D’ailleurs, Bussetti, jusqu’au jour de sa nomination comme ministre, a été un des plus hauts cadres de la direction de l’instruction en Lombardie, la région de Milan, depuis toujours à l’avant-garde dans la tâche de transformation des établissements scolaires en entreprises, dans l’expérimentation de l’alternance école-travail, dans l’introduction de la « didactique des compétences ».
Il s’agit de seconder les projets de la Confindustria, la principale association patronale italienne, qui, ce n’est par hasard, juste il y a un an, quelques jours seulement avant l’investiture du nouveau gouvernement, publiait un document déclarant : « La vitesse et la complexité du développement technologique exige un renouvellement de la didactique à l’école et à l’université, que peut être réalisé par l’introduction d’un plus grand nombre d’heures de laboratoire et de contamination avec le monde extérieur ».
Les conséquences de l’échec du mouvement contre la loi de la « Buona Scuola » sont encore ressenties aujourd’hui. Aux dernières élections des représentant-es syndicaux d’établissement, la CISL, le syndicat plus modéré, est redevenu le plus représentatif. Et les syndicats « de base » (COBAS, USB, UNICOBAS,…), qui avaient joué un rôle important pendant les lois de lutte, ont été marginalisés, avec des pourcentages très bas.
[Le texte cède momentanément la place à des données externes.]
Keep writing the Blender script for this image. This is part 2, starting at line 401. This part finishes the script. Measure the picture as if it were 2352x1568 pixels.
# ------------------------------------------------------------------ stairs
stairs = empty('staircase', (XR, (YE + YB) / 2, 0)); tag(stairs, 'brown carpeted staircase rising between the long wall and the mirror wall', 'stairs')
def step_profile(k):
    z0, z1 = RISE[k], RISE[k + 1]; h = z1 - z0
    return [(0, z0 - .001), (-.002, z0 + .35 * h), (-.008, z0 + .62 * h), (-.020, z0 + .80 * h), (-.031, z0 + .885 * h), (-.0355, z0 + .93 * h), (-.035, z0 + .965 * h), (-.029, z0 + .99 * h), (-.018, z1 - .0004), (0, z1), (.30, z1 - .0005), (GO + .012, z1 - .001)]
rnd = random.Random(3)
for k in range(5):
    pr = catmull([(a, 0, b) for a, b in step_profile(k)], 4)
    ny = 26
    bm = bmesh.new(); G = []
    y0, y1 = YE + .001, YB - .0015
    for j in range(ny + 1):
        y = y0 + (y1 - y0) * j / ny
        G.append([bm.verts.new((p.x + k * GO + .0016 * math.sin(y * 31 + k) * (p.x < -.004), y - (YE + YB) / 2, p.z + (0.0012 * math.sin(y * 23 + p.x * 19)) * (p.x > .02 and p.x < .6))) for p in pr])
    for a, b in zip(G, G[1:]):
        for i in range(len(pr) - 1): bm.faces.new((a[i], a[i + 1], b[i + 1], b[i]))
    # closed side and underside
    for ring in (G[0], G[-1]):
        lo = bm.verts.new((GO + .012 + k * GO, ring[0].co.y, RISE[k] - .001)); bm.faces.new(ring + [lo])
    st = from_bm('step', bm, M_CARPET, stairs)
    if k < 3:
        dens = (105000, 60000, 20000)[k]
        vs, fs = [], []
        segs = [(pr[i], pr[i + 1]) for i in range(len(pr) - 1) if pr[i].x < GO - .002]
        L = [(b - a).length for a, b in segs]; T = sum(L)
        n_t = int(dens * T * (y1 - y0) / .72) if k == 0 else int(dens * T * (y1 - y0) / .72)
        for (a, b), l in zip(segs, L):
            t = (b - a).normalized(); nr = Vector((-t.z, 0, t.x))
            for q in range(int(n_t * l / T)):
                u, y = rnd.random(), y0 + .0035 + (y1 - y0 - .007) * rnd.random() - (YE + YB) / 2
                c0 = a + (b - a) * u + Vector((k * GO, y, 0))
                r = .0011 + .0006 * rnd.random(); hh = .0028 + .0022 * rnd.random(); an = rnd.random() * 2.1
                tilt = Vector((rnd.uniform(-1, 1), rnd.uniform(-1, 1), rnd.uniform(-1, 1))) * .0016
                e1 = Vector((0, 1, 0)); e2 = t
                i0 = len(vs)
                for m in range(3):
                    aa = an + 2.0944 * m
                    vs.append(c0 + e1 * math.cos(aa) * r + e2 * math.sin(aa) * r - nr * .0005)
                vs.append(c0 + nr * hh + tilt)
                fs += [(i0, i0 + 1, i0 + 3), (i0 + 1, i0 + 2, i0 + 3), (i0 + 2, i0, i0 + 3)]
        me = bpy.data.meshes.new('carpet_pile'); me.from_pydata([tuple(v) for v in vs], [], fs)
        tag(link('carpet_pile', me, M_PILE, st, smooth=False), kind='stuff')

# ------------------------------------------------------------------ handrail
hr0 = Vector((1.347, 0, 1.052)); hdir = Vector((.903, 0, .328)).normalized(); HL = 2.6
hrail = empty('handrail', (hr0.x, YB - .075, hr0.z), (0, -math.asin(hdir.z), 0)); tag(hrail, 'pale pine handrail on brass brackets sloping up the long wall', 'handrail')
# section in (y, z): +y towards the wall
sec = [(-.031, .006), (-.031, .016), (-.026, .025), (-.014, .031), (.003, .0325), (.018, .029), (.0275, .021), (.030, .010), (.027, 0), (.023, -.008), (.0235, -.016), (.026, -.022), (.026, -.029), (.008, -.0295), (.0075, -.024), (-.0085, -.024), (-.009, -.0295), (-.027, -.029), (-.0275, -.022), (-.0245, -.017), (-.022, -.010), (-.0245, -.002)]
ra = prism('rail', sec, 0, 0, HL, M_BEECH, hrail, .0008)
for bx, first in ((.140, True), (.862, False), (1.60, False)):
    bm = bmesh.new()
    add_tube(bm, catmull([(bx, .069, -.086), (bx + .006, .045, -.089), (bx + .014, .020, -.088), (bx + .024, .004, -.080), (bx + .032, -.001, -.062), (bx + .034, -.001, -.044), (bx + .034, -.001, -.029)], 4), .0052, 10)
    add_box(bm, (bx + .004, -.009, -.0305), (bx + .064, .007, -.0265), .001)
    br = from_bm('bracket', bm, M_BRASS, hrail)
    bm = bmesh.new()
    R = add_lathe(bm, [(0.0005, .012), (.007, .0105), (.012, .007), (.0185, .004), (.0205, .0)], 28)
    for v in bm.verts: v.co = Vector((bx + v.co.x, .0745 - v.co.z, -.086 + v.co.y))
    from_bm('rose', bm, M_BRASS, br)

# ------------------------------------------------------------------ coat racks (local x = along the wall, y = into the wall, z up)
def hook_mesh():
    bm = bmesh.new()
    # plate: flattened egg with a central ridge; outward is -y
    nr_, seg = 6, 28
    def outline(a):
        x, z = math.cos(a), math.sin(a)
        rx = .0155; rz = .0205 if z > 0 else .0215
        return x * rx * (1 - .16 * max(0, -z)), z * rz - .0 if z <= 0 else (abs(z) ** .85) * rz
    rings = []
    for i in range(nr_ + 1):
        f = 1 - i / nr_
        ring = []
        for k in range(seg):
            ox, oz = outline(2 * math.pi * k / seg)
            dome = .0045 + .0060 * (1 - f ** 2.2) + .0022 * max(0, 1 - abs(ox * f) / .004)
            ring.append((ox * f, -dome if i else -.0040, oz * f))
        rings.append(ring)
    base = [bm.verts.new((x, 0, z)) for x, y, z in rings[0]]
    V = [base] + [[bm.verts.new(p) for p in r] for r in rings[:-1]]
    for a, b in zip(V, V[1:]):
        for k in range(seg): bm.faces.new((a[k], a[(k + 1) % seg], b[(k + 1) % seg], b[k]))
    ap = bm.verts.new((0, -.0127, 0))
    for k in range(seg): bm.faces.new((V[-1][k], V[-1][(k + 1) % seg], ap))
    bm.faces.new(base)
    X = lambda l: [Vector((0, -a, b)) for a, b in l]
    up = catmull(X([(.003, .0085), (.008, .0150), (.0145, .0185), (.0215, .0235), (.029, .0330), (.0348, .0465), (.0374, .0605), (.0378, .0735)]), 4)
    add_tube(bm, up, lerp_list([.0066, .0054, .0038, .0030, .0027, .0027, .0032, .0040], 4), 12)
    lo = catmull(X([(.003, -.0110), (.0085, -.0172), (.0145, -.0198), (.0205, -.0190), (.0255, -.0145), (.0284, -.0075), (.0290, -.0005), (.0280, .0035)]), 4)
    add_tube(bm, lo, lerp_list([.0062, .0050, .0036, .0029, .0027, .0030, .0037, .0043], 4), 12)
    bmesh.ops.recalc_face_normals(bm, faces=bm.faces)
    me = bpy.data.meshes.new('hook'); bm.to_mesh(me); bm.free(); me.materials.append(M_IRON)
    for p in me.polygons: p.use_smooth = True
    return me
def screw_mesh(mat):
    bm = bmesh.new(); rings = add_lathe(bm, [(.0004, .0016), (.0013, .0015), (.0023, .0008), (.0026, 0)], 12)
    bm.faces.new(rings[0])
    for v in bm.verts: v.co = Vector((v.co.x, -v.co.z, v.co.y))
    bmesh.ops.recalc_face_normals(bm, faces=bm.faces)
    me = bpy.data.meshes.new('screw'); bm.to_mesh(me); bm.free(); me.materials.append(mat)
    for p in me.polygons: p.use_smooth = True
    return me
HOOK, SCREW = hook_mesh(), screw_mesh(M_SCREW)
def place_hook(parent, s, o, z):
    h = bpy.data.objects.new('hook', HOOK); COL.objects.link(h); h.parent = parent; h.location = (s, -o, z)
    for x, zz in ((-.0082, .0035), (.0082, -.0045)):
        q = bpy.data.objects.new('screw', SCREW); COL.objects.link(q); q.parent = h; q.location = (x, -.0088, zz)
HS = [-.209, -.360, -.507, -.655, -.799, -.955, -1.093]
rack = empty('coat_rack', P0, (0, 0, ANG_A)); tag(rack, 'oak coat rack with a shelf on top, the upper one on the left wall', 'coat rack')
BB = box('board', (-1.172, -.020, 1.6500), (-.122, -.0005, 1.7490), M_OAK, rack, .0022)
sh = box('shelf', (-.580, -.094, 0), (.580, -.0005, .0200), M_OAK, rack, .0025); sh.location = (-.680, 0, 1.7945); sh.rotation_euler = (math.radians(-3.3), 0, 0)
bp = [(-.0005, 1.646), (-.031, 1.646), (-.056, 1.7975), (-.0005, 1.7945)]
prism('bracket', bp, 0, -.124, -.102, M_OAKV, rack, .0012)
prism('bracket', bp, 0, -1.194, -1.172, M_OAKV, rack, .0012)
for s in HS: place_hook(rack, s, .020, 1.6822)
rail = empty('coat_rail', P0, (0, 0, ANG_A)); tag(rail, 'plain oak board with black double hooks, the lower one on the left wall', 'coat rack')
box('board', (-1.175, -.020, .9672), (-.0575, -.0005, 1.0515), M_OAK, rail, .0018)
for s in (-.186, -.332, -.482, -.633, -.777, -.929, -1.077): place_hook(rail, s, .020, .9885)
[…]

De plus, reste tout-à-fait irrésolu le problèmes historique de structure du système italien d’instruction, qui compte sur un budget public de 4,7 % du PIB, face à une moyenne OCSE de 5,8 %, le plus bas après le Japon. La dépense annuelle par étudiant-e est inférieure de 200 Euros par rapport à la moyenne (inférieure de presque 4 000 Euros pour les universités).
Le personnel enseignant a un âge moyen parmi le plus élevé de l’UE, à cause des réformes de retraites qui retiennent en activité jusqu’à 67 ans. Les rétributions des enseignant-es sont inférieures de 12 à 15 % de la moyenne OCSE.
Même sur ce volet, le gouvernement « du changement » apparaît pour l’école comme le gouvernement du conservatisme.